**Dataset content**
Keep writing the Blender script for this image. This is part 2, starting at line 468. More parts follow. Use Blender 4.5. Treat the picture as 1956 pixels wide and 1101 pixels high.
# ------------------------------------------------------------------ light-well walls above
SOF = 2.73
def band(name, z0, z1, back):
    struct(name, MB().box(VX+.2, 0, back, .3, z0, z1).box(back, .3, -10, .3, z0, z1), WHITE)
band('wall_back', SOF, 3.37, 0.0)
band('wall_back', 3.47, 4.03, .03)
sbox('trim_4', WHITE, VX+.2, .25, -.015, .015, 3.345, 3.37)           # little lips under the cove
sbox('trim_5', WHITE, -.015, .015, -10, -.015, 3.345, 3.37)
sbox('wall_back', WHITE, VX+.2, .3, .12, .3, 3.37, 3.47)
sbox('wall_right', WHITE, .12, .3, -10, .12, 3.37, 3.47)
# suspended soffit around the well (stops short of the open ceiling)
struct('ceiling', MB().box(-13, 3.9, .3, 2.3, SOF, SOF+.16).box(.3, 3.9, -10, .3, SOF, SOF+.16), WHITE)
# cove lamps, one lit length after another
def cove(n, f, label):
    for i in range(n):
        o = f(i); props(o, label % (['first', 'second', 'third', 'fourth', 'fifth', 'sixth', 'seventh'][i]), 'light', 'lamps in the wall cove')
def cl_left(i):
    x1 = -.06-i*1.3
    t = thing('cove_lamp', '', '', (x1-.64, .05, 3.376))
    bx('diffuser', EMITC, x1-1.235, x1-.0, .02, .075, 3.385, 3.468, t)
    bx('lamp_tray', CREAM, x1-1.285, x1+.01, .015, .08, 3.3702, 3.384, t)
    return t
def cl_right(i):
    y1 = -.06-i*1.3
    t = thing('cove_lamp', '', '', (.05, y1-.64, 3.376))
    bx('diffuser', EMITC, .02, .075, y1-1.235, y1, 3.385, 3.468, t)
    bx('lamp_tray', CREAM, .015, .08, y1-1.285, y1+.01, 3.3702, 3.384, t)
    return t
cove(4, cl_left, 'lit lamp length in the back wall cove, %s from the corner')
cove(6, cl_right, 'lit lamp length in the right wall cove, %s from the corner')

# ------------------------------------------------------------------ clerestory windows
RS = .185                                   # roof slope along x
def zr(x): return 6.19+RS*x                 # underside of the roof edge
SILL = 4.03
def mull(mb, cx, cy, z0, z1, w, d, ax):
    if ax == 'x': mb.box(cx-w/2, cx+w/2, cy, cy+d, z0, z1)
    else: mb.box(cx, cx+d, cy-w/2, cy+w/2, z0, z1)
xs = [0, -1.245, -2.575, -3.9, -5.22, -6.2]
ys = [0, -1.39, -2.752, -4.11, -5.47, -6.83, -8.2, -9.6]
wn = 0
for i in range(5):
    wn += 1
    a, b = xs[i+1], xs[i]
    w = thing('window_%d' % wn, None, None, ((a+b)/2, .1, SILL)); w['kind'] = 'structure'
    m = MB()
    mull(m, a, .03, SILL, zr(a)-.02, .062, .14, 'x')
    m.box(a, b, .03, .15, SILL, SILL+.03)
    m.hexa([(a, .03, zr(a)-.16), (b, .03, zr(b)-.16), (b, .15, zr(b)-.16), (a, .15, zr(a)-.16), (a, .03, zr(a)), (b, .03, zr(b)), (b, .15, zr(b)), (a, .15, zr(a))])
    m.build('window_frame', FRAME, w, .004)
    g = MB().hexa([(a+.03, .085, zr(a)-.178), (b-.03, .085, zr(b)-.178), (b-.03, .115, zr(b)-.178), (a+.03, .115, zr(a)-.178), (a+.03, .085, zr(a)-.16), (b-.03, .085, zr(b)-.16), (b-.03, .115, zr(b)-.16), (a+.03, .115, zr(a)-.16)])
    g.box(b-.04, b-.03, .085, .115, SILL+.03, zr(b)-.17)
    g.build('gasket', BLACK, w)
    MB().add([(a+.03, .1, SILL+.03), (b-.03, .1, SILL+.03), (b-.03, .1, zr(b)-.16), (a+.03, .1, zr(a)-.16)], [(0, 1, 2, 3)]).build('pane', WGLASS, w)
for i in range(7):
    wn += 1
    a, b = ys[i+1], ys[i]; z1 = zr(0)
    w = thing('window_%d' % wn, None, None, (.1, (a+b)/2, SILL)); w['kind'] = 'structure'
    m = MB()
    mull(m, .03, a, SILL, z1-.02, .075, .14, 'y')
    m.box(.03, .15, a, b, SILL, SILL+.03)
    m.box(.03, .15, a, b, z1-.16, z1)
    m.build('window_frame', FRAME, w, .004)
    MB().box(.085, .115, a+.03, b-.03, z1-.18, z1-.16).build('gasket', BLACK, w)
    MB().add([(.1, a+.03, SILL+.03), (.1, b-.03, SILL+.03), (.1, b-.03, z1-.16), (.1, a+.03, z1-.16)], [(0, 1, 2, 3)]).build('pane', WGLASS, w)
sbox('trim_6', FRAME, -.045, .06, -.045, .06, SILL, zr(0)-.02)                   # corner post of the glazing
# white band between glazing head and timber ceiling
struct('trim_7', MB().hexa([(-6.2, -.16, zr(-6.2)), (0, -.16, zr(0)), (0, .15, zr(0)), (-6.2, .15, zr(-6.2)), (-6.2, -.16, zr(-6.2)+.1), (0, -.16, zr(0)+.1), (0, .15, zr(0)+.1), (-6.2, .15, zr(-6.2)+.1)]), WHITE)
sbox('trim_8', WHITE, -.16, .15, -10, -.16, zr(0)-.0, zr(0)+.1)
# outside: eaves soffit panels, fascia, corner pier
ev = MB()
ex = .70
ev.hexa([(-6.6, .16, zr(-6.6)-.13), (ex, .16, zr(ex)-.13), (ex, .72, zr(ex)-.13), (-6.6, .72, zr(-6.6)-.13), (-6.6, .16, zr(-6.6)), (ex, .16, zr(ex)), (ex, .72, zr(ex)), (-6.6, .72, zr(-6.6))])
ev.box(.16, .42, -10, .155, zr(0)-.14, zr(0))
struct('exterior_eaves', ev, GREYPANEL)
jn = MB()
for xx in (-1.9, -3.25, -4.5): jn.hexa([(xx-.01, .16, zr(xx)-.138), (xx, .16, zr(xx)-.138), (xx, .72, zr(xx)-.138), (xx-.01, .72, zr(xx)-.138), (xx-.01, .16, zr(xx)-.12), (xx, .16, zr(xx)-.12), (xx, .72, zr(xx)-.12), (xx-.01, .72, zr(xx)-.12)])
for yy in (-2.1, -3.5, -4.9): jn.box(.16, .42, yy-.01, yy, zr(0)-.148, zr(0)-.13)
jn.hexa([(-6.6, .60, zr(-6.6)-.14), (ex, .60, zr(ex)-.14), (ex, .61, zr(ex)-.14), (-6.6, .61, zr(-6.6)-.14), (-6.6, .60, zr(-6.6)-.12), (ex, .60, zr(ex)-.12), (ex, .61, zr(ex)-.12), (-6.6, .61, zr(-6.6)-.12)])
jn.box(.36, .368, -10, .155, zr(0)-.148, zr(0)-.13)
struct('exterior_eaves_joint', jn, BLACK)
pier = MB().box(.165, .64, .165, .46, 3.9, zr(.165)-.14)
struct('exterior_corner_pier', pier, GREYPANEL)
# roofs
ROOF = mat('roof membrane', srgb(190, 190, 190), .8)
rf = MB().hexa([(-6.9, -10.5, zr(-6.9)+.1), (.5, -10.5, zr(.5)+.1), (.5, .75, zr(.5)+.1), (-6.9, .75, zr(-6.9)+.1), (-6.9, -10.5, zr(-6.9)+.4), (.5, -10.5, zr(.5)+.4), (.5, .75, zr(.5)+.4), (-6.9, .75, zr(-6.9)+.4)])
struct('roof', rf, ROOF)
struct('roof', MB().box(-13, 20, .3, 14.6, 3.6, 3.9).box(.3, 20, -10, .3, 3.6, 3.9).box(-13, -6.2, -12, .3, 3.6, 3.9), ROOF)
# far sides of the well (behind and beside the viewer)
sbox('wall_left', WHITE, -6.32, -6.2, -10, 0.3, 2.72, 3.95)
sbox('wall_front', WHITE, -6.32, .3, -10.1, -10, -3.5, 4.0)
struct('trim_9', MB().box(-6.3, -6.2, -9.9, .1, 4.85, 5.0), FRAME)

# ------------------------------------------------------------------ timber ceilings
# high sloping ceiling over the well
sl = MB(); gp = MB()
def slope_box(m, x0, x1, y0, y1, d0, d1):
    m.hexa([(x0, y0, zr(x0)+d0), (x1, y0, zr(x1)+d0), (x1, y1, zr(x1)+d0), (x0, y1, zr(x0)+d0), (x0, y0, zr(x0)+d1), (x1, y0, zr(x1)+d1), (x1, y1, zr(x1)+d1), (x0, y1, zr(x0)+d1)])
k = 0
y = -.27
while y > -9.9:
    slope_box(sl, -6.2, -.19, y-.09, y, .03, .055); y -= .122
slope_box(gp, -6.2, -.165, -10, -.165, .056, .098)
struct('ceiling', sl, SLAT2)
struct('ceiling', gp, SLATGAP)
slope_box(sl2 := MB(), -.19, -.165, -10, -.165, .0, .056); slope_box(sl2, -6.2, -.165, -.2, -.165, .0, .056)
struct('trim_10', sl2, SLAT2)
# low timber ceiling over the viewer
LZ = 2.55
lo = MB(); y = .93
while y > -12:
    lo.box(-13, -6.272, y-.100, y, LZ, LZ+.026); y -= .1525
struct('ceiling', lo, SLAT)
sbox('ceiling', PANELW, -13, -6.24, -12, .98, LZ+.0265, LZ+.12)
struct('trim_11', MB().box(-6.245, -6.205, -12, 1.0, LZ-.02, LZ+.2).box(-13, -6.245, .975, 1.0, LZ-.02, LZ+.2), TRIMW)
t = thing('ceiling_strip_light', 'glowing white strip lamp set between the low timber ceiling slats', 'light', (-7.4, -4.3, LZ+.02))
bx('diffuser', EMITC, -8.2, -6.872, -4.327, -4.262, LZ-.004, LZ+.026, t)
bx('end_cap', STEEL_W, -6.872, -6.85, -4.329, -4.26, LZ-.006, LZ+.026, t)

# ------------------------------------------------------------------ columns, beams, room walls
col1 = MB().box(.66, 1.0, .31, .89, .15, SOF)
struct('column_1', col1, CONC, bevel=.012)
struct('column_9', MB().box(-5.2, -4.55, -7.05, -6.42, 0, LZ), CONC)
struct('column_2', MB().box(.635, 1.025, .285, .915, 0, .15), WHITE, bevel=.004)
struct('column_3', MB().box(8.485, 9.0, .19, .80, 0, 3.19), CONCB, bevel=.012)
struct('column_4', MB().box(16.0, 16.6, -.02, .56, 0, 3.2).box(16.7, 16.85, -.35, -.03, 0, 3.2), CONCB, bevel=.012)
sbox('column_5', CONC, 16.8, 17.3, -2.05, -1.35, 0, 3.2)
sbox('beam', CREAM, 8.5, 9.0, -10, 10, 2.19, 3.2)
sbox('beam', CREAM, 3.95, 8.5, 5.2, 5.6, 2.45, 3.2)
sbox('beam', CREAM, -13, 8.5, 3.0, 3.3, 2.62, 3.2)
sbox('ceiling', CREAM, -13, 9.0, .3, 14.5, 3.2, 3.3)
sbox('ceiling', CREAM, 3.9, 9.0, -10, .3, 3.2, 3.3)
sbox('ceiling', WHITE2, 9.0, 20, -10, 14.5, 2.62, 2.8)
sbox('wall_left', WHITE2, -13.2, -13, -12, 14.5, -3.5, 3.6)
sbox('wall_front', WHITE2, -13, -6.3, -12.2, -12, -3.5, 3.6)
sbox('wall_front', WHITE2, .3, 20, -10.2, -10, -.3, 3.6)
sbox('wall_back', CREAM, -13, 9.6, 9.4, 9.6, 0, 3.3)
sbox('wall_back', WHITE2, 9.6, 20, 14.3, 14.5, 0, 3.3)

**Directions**
Only the lines from the beginning of the material above through the line with "cove(6, cl_right, 'lit" are wanted; extract them exactly.

**Exercise answer**
Keep writing the Blender script for this image. This is part 2, starting at line 468. More parts follow. Use Blender 4.5. Treat the picture as 1956 pixels wide and 1101 pixels high.
# ------------------------------------------------------------------ light-well walls above
SOF = 2.73
def band(name, z0, z1, back):
    struct(name, MB().box(VX+.2, 0, back, .3, z0, z1).box(back, .3, -10, .3, z0, z1), WHITE)
band('wall_back', SOF, 3.37, 0.0)
band('wall_back', 3.47, 4.03, .03)
sbox('trim_4', WHITE, VX+.2, .25, -.015, .015, 3.345, 3.37)           # little lips under the cove
sbox('trim_5', WHITE, -.015, .015, -10, -.015, 3.345, 3.37)
sbox('wall_back', WHITE, VX+.2, .3, .12, .3, 3.37, 3.47)
sbox('wall_right', WHITE, .12, .3, -10, .12, 3.37, 3.47)
# suspended soffit around the well (stops short of the open ceiling)
struct('ceiling', MB().box(-13, 3.9, .3, 2.3, SOF, SOF+.16).box(.3, 3.9, -10, .3, SOF, SOF+.16), WHITE)
# cove lamps, one lit length after another
def cove(n, f, label):
    for i in range(n):
        o = f(i); props(o, label % (['first', 'second', 'third', 'fourth', 'fifth', 'sixth', 'seventh'][i]), 'light', 'lamps in the wall cove')
def cl_left(i):
    x1 = -.06-i*1.3
    t = thing('cove_lamp', '', '', (x1-.64, .05, 3.376))
    bx('diffuser', EMITC, x1-1.235, x1-.0, .02, .075, 3.385, 3.468, t)
    bx('lamp_tray', CREAM, x1-1.285, x1+.01, .015, .08, 3.3702, 3.384, t)
    return t
def cl_right(i):
    y1 = -.06-i*1.3
    t = thing('cove_lamp', '', '', (.05, y1-.64, 3.376))
    bx('diffuser', EMITC, .02, .075, y1-1.235, y1, 3.385, 3.468, t)
    bx('lamp_tray', CREAM, .015, .08, y1-1.285, y1+.01, 3.3702, 3.384, t)
    return t
cove(4, cl_left, 'lit lamp length in the back wall cove, %s from the corner')
cove(6, cl_right, 'lit lamp length in the right wall cove, %s from the corner')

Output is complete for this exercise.